Call for Submission for Vol. 9, No. 1 June 2026 on “Political Memory, Emotions, and the Politics of Exclusion in IR”

05-01-2026

A growing body of literature has emphasized that emotions, memory and exclusion constitute a fundamental element of world politics. Nevertheless, these themes have continued to receive relatively limited attention within mainstream International Relations (IR) scholarship (Crawford, 2000; Bleiker & Hutchison, 2008; Mercer, 2010; Hutchison & Bleiker, 2014; Pace & Bilgiç, 2018). The dominance of rational-institutional and empiricist–positivist approaches in IR has constrained analytical engagement with emotional and affective dimensions, which are often framed as subjective, irrational, and methodologically elusive. Yet, over at least the past two decades, scholarships on emotions, affect, and political memory have expanded significantly. This body of literature demonstrates that emotions operate as social and political practices that play a central role in the formation of collective identities and historically constituted global power relations (Ahmed, 2004; Berenskoetter, 2014; Hutchison, 2016). 
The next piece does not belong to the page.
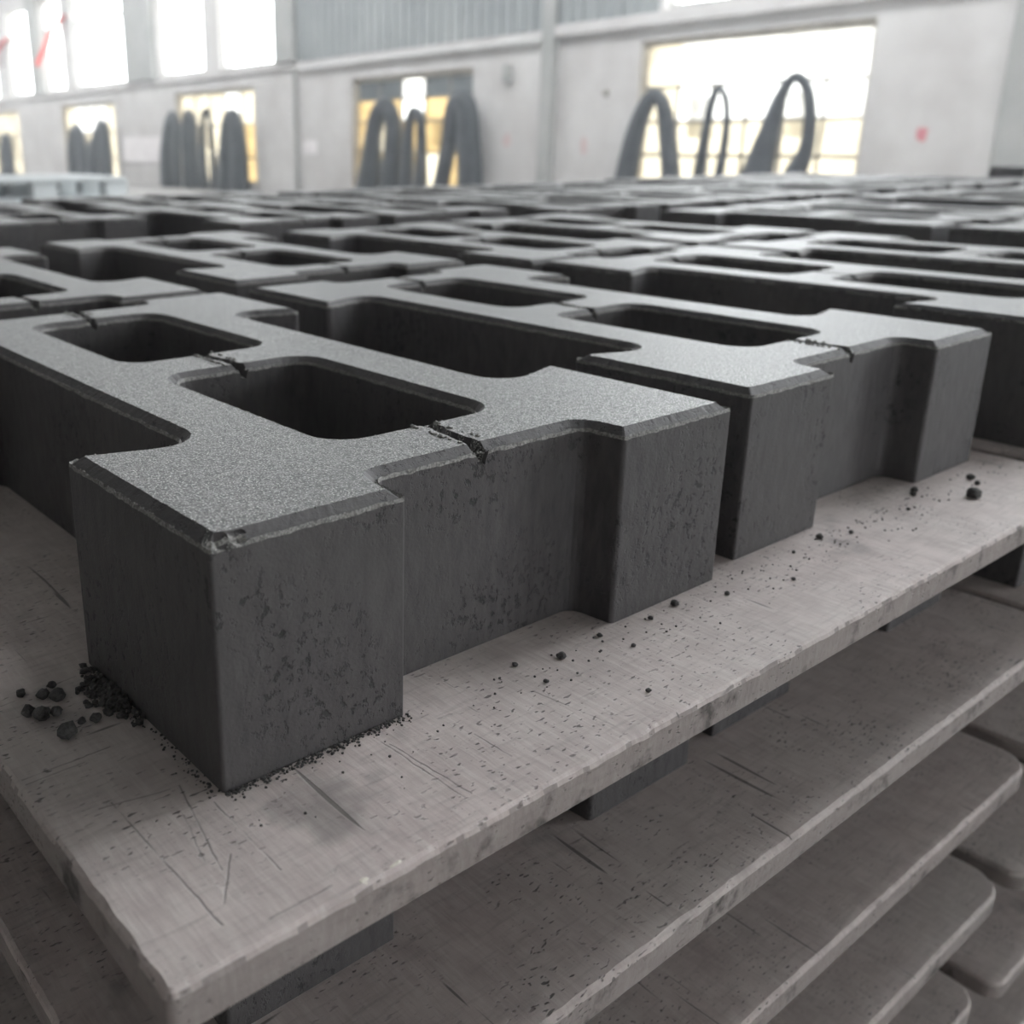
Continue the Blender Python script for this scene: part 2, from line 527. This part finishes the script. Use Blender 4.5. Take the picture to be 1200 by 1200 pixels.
# ------------------------------------------------------------------ dusty air in the hall
HAZE = .011
if HAZE:
    hm = bpy.data.materials.new('hall_dust')
    hm.use_nodes = True
    hm.node_tree.nodes.clear()
    HN = NT(hm.node_tree)
    ho = HN.n('ShaderNodeOutputMaterial')
    hv = HN.n('ShaderNodeVolumeScatter', {'Color': rgb(.90, .95, 1.0), 'Density': HAZE, 'Anisotropy': .45})
    hm.node_tree.links.new(hv.outputs[0], ho.inputs['Volume'])
    tag(obj('dusty_air', box_mesh('dusty_air', hm, [(XL + .05, WX - .5, Y0 + .05, Y1 - .05, FLOOR - .05, ROOF - .02)])),
        'pale dusty haze filling the hall before the windows', 'haze', kind='stuff')

# ------------------------------------------------------------------ windows
def lower_window(idx, y0, y1, z0, z1, zs, ncol, pane_of, bar=.018):
    """steel window: frame, bars between the panes, single panes. pane_of(col,row) -> material or None (broken out)"""
    T = lambda z: tilt((y0 + y1) / 2, z)
    f = .05
    fr = struct('window_%d' % idx, box_mesh('window_frame', M['frame'], [
        (WX + .06, WX + .14, y0, y1, T(z0), T(z0) + f), (WX + .06, WX + .14, y0, y1, T(z1) - f - .02, T(z1) + .02),
        (WX + .06, WX + .14, y0, y0 + f, T(z0) + f, T(z1) - f - .02), (WX + .06, WX + .14, y1 - f, y1, T(z0) + f, T(z1) - f - .02)]))
    zs = [z0 + f] + list(zs) + [z1 - f]
    ys = [y0 + f + (y1 - y0 - 2 * f) * k / ncol for k in range(ncol + 1)]
    for z in zs[1:-1]:
        obj('bar', box_mesh('bar', M['steel'], [(WX + .075, WX + .105, y0 + f, y1 - f, T(z) - bar, T(z) + bar)]), fr)
    for y in ys[1:-1]:
        top = zs[-1] if idx != 1 else zs[-2]
        obj('bar', box_mesh('bar', M['steel'], [(WX + .105, WX + .13, y - bar * .8, y + bar * .8, T(zs[0]), T(top))]), fr)
    for r in range(len(zs) - 1):
        for c in range(ncol):
            mt = pane_of(c, r)
            if mt is None: continue
            obj('pane', box_mesh('pane', mt, [(WX + .133, WX + .138, ys[c], ys[c + 1], T(zs[r]), T(zs[r + 1]))]), fr)
    return fr


random.seed(5)
# the big window: lower panes with cream film, upper lights with film added to dim the sky
lower_window(1, *LOW[0], (.05, .42, .80), 6, lambda c, r: (M['cream'] if (r < 2 or c == 5) else M['dimming']))
pan3 = {(4, 2): M['clear'], (2, 3): M['clear'], (2, 2): M['clear']}


def p3(c, r):
    if r == 3: return M['dimming'] if c == 2 else M['dusty']
    if r == 2: return M['dimming'] if c == 2 else M['amber']
    if (c, r) in ((1, 0), (3, 1)): return M['cream']
    return M['amber']


lower_window(2, *LOW[1], (.10, .56, .88), 5, p3)
lower_window(3, *LOW[2], (.02, .62), 5, lambda c, r: M['dimming'] if c == 1 and r == 2 else M['cream'] if c > 1 else M['amber'] if r < 2 else M['cream'])
lower_window(4, *LOW[3], (.02, .60), 5, lambda c, r: M['dimming'] if r == 2 and c in (1, 2, 3) else M['cream'])
lower_window(5, *LOW[4], (.02, .60), 5, lambda c, r: M['cream'])
lower_window(7, *LOW[6], (.05, .42, .80), 6, lambda c, r: M['clear'])
lower_window(6, *LOW[5], (.05, .42, .80), 6, lambda c, r: M['clear'])
for i, (a, b, c, d) in enumerate(UP):
    T = lambda z: tilt((a + b) / 2, z)
    fr = struct('window_%d' % (8 + i), box_mesh('window_frame', M['pier'], [
        (WX + .06, WX + .14, a, b, T(c) - .01, T(c) + .04), (WX + .06, WX + .14, a, b, T(d) - .04, T(d) + .02),
        (WX + .06, WX + .14, a, a + .04, T(c) + .04, T(d) - .04), (WX + .06, WX + .14, b - .04, b, T(c) + .04, T(d) - .04)]))
    zm = 3.02 if i in (2, 3, 4) else None
    if zm:
        obj('bar', box_mesh('bar', M['pier'], [(WX + .075, WX + .12, a + .04, b - .04, T(zm) - .04, T(zm) + .04)]), fr)
    for (q0, q1) in ([(c, zm), (zm, d)] if zm else [(c, d)]):
        obj('pane', box_mesh('pane', M['clear'], [(WX + .122, WX + .127, a + .04, b - .04, T(q0) + .04, T(q1) - .04)]), fr)


# ------------------------------------------------------------------ dark slings hanging in the windows
def sling(label, pts, radii, x=9.8):
    tag(obj('rubber_sling', tube_mesh('rubber_sling', M['rubber'], [(x, y, z) for (y, z) in pts], radii, 12, .7)), label, 'sling', 'black slings hanging in the windows')


GB = FLOOR + .02
sling('broad black loop with a narrow opening hanging leftmost in the largest window',
      [(7.72, GB), (7.66, -.24), (7.57, .26), (7.44, .60), (7.32, .70), (7.20, .58), (7.12, .30), (7.02, -.2), (6.98, GB)], [.15, .15, .125, .10, .075, .09, .11, .12, .12])
sling('slender black loop hanging in the middle of the largest window',
      [(6.70, GB), (6.66, -.2), (6.62, .25), (6.57, .62), (6.49, .74), (6.40, .62), (6.365, .4), (6.37, .1), (6.40, -.2), (6.43, GB)], [.075, .07, .06, .05, .034, .036, .042, .052, .065, .065])
sling('tall black loop with a thick left leg hanging rightmost in the largest window',
      [(6.02, GB), (5.95, -.2), (5.85, .3), (5.76, .64), (5.64, .81), (5.50, .72), (5.42, .45), (5.42, .12), (5.52, -.18), (5.56, GB)], [.22, .19, .11, .07, .052, .056, .066, .08, .13, .15])
sling('bulky black loop hanging leftmost in the dark amber window',
      [(12.75, GB), (12.62, -.2), (12.55, .3), (12.42, .62), (12.25, .72), (12.10, .6), (12.05, .25), (12.12, -.2), (12.15, GB)], [.24, .22, .16, .15, .13, .14, .16, .19, .19])
sling('thin black loop hanging in the middle of the dark amber window',
      [(11.78, GB), (11.72, -.1), (11.70, .3), (11.64, .58), (11.52, .62), (11.42, .5), (11.40, .1), (11.42, GB)], [.15, .13, .10, .085, .07, .085, .10, .14])
sling('broad black bundle hanging rightmost in the dark amber window',
      [(11.05, GB), (10.92, -.25), (10.80, .2), (10.72, .62), (10.58, .74), (10.44, .62), (10.40, .2), (10.36, -.2), (10.36, GB)], [.14, .14, .14, .15, .15, .17, .2, .21, .21])
sling('dark loop hanging leftmost in the cream window behind the far stacks',
      [(19.60, GB), (19.52, 0), (19.35, .5), (19.15, .72), (18.98, .5), (19.08, 0), (19.15, GB)], [.18, .18, .15, .12, .12, .13, .14])
sling('dark loop second from left in the cream window behind the far stacks',
      [(18.65, GB), (18.62, 0), (18.60, .55), (18.47, .76), (18.32, .55), (18.33, 0), (18.3, GB)], [.14, .14, .12, .10, .10, .12, .12])
sling('thin dark loop in the middle of the cream window behind the far stacks',
      [(17.98, GB), (17.98, 0), (17.93, .55), (17.78, .80), (17.62, .6), (17.58, 0), (17.6, GB)], [.12, .10, .07, .06, .06, .08, .1])
sling('broad dark bundle hanging rightmost in the cream window behind the far stacks',
      [(17.15, GB), (17.05, 0), (16.95, .5), (16.80, .66), (16.64, .5), (16.60, 0), (16.62, GB)], [.24, .22, .18, .15, .18, .22, .24])
sling('dark loop hanging left in the bright window furthest left but one',
      [(24.55, GB), (24.5, 0), (24.35, .42), (24.2, .52), (24.02, .4), (23.9, 0), (23.9, GB)], [.2, .2, .17, .14, .16, .2, .2])
sling('dark loop hanging right in the bright window furthest left but one',
      [(23.3, GB), (23.2, 0), (22.85, .45), (22.68, .6), (22.55, .45), (22.58, 0), (22.6, GB)], [.22, .22, .18, .15, .16, .2, .2])
sling('dark loop at the left edge of the picture in the far window',
      [(29.6, GB), (29.55, -.1), (29.4, .3), (29.25, .4), (29.1, .2), (29.1, GB)], [.18, .18, .14, .12, .14, .18])


# ------------------------------------------------------------------ paver blocks
H, W, L = .08, .245, .423
EU, EV, NV, NU = .069, .105, .020, .044
HU, HV, WEB = .0845, .0585, .0395


def offset_poly(poly, d):
    """offset a CCW polygon inwards by d (outwards when negative)"""
    n = len(poly)
    out = []
    for i in range(n):
        p0, p1, p2 = Vector(poly[i - 1]), Vector(poly[i]), Vector(poly[(i + 1) % n])
        a, b = (p1 - p0).normalized(), (p2 - p1).normalized()
        na, nb = Vector((-a.y, a.x)), Vector((-b.y, b.x))
        k = (na + nb) / (1 + na.dot(nb))
        out.append(p1 + k * d)
    return out


def rounded(poly, radii, d, seg_n, arc_n=5):
    """offset by d, round every corner; always the same number of points for one polygon"""
    pts = offset_poly(poly, d)
    base = [Vector(p) for p in poly]
    n = len(pts)
    arcs = []
    for i in range(n):
        p0, p1, p2 = pts[i - 1], pts[i], pts[(i + 1) % n]
        a, b = (p0 - p1).normalized(), (p2 - p1).normalized()
        cross = (p1 - p0).cross(p2 - p1)
        r = radii[i] - d if cross > 0 else radii[i] + d
        r = max(r, .0006)
        ang = math.acos(max(-1, min(1, a.dot(b))))
        tl = r / math.tan(ang / 2)
        tl = min(tl, .48 * (p1 - p0).length, .48 * (p2 - p1).length)
        r = tl * math.tan(ang / 2)
        c = p1 + (a + b).normalized() * (r / math.sin(ang / 2))
        s, e = p1 + a * tl, p1 + b * tl
        t0 = math.atan2(s.y - c.y, s.x - c.x)
        t1 = math.atan2(e.y - c.y, e.x - c.x)
        dt = (t1 - t0 + math.pi) % (2 * math.pi) - math.pi
        arcs.append([c + Vector((math.cos(t0 + dt * k / arc_n), math.sin(t0 + dt * k / arc_n))) * r for k in range(arc_n + 1)])
    out = []
    for i in range(n):
        out += arcs[i]
        s, e = arcs[i][-1], arcs[(i + 1) % n][0]
        ln = (base[(i + 1) % n] - base[i]).length
        m = max(1, int(ln / seg_n))
        out += [s.lerp(e, k / m) for k in range(1, m)]
    return out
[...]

Emotions function as mechanisms that bind political subjects to particular memories, draw boundaries between “us” and “them,” and shape what is deemed morally and politically meaningful in world politics. At the same time, memories of colonialism, structural violence, and the emotions of affected communities such as grief, political anger, existential anxiety, and past trauma are frequently excluded from mainstream IR discourse and international policymaking. This limited engagement with emotional dimensions has direct implications for how political memory is understood to operate through mechanisms of selection and exclusion in International Relations, shaping affective orientations toward particular political subjects. Certain historical experiences are activated, legitimized, and granted international recognition, while others are silenced, depoliticized, or marginalized (Olick, 2007; Subotić, 2019). These processes generate moral hierarchies, understood as normative structures that determine which forms of suffering are recognized as worthy of concern, which victims are considered legitimate, and which historical experiences are deemed politically relevant by dominant powers (Pace & Bilgiç, 2018).

These dynamics are evident across a range of contemporary political contexts. The reactivation of Chinese memories of Japanese imperialism following the election of Prime Minister Takaichi illustrates how historical wounds are mobilized as sources of political legitimacy and as an ontological foundation of the state. Similarly, the invocation of European colonialism in the speeches of Global South leaders in international forums demonstrates how historical memory is deployed to contest structural inequalities within the postcolonial global order (Bhambra, 2014). The sharpest contrast can be observed in divergent global emotional and political responses to conflicts and humanitarian crises. Widespread Western solidarity with Ukraine illustrates how emotions such as grief, anger, and empathy are mobilized to provide moral justification for international sanctions and political intervention. In the United States and parts of Europe, populist far right group actively exploit fear within discursive and social practices (Koschut et al., 2017). By contrast, protracted suffering in other contexts such as Palestine is frequently framed as a “chronic” or “intractable” conflict, resulting in empathic fatigue and marginalization within the global moral landscape (Bashir & Goldberg, 2017). These disparities reflect a global empathy gap, in which certain forms of suffering are articulated as universal humanitarian crises, while others are treated as peripheral tragedies. Such patterns point to the enduring intersection between emotional exclusion, political power, and postcolonial historical relations (Bhambra, 2014; Kinnvall, 2019).

In light of these concerns, we invite contributions that employ critical, reflectivist, and interdisciplinary approaches to examine how emotions and memory operate as political practices in contemporary international relations. Submissions may engage with emotions, political memory and the politics of exclusion across macro, meso, and micro-levels of analysis, and may take the form of review articles (min. 6000 words) or empirical research (min. 8000 words). Contributions are expected to highlight how emotions and memory organize recognition, silencing, and global hierarchies of care, while also rethinking the epistemological boundaries of mainstream IR scholarship.